Andrew Wyeth
“If I was really good, I could have done the field in ‘Christina’s World’ without her in it. The less you have in a picture, the better it is.” --Andrew Wyeth.
Our local art museum has a show of three generations of Wyeths, and I woke this morning from a dream that I was talking to Jamie Wyeth, the youngest of the three painters, about his father Andrew’s work. I don’t know the Wyeths or anyone who knows them, but my dream must have been prompted by my unconscious awareness that the show was in town. Sue felt up to a brief outing, so we had a look.

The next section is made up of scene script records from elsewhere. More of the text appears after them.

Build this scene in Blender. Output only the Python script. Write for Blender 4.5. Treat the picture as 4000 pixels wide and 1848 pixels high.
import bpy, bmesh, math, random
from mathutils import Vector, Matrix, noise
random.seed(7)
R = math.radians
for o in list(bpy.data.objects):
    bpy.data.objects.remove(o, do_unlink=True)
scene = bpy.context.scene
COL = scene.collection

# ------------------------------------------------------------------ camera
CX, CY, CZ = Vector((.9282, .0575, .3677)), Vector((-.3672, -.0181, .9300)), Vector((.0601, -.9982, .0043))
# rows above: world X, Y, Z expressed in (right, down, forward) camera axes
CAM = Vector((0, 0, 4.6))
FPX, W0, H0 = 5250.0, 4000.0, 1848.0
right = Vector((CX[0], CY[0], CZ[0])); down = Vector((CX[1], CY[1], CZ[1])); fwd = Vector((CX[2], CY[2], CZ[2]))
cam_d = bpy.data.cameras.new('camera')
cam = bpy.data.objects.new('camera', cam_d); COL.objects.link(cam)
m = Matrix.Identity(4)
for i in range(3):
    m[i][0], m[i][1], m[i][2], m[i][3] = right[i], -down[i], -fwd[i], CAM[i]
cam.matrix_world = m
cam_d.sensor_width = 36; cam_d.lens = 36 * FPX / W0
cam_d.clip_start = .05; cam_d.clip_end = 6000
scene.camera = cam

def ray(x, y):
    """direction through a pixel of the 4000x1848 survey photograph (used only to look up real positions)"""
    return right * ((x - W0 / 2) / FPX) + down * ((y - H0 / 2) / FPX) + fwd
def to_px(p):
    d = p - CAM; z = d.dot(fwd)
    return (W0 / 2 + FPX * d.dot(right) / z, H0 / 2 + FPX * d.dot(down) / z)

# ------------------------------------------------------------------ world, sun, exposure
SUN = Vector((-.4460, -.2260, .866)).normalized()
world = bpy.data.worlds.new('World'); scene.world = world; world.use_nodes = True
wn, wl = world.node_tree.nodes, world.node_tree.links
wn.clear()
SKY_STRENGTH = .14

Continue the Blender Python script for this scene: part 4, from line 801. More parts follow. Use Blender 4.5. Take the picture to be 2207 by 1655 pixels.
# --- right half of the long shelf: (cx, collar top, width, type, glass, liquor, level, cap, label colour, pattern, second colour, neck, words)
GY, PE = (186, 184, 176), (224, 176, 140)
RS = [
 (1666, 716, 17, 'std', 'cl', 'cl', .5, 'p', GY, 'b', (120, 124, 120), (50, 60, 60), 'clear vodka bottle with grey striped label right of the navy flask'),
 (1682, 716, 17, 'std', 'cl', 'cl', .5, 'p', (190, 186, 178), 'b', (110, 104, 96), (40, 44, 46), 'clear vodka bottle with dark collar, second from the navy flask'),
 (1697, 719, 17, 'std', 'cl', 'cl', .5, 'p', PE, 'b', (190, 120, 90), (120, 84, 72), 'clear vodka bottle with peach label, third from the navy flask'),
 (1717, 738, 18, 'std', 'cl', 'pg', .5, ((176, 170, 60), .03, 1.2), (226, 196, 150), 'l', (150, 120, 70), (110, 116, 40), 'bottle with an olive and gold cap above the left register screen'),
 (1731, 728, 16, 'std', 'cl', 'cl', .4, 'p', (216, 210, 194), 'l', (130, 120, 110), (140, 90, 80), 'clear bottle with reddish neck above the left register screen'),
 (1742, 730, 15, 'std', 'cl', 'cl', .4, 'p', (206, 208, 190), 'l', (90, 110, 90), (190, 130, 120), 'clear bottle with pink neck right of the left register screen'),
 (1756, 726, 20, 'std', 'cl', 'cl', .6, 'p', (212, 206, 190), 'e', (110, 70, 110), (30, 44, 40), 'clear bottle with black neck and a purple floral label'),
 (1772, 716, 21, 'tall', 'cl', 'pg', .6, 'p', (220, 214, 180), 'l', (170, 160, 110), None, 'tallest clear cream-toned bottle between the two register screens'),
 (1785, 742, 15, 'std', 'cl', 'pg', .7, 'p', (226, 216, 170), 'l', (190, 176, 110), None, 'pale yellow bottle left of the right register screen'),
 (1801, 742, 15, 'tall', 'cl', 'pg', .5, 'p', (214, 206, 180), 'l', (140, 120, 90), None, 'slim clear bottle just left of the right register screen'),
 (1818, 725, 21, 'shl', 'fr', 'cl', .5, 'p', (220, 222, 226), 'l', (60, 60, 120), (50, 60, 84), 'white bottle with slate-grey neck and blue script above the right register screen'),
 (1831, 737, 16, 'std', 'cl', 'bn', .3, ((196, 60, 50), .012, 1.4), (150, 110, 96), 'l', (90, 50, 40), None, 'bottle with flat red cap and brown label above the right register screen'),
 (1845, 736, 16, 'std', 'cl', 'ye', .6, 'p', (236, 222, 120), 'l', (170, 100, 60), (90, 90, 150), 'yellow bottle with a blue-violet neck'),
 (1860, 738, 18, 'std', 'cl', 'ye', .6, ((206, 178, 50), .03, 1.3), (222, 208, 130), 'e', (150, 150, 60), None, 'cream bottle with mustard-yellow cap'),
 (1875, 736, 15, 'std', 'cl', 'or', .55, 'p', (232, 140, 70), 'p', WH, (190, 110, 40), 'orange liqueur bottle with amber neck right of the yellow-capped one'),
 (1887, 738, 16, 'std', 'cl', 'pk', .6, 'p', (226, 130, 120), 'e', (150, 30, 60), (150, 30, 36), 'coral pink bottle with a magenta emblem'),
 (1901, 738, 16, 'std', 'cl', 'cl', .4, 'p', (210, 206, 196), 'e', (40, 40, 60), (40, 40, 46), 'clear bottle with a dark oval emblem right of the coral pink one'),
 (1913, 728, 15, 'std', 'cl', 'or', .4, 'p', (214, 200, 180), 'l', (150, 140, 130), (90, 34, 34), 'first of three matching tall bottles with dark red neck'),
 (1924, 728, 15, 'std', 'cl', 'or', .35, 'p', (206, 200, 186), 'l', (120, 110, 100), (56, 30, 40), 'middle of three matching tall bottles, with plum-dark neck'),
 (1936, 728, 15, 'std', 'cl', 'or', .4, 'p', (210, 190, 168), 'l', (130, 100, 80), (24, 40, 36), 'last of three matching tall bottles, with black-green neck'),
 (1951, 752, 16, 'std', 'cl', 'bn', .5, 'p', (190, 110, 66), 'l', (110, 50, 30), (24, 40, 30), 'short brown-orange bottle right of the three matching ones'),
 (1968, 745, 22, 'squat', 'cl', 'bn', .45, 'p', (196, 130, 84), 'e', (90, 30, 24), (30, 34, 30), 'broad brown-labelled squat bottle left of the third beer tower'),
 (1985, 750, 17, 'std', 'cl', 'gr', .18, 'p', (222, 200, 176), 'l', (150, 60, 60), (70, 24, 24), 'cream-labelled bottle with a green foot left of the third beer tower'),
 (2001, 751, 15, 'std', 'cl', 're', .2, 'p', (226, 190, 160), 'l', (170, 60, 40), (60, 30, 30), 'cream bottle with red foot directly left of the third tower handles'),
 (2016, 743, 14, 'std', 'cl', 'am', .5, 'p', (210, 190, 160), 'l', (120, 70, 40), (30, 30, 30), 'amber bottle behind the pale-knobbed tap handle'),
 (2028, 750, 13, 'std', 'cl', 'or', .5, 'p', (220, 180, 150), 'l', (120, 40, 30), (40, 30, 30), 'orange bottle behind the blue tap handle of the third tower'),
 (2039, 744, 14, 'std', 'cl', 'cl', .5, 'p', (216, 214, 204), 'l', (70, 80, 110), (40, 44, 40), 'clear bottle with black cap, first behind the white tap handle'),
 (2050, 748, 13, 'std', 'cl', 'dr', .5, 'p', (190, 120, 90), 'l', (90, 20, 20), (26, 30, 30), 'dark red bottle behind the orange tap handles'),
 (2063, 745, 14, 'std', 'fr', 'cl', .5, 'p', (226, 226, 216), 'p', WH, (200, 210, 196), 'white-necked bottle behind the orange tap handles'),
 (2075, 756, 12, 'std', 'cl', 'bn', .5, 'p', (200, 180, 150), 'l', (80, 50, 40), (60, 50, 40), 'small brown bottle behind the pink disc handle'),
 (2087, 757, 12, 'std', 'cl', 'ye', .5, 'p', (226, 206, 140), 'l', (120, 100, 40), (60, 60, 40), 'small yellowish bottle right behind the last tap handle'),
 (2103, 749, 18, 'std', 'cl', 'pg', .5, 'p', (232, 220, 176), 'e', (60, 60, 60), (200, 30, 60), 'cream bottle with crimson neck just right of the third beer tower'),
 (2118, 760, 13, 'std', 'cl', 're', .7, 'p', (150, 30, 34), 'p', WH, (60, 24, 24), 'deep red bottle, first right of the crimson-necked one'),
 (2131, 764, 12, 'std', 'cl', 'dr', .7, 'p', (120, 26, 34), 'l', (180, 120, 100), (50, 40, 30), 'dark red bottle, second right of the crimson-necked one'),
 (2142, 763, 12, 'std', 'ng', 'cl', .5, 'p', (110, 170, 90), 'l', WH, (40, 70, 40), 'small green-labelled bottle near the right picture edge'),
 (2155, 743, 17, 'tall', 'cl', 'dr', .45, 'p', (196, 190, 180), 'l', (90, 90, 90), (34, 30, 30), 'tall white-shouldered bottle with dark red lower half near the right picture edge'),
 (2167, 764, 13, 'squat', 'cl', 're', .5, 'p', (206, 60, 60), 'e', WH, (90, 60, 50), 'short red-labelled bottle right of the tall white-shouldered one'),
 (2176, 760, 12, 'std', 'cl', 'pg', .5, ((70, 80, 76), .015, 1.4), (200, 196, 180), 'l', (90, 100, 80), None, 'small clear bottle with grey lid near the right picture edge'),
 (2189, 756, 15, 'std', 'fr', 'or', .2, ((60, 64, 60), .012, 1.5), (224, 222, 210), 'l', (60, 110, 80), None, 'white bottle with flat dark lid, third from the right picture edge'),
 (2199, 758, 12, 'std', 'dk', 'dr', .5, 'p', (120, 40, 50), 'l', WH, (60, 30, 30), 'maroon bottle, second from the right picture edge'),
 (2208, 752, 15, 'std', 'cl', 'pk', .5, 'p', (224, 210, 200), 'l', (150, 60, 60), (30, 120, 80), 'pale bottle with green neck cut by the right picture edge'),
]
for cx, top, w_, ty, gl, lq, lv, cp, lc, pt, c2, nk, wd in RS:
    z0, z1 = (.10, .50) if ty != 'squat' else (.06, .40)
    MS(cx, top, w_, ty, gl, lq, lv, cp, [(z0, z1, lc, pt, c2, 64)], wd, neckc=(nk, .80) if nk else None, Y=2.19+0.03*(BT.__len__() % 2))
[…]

It is the work of Andrew (the middle generation) that draws me--his quiet neutrals, his textures, and most of all his stark, even bleak landscapes. The museum is showing a looping video interview with Andrew Wyeth that includes the quote I am posting above, and the reason I’m blipping this detail from one of the paintings is that I think his observation about painting can apply equally to landscape photography. The less you have in a picture, the better it is. Of course it’s easier to have less in a picture if you live in an old house in an unpopulated stretch of Maine (or the Hebrides for that matter) than if you live in the middle of a city, but I am yearning for more emptiness and silence. My favorite landscape photograph of those I took in 2017 is one that could be a Wyeth painting and even includes the view out a window, as many of his do. I took it in February at the beach (Extra).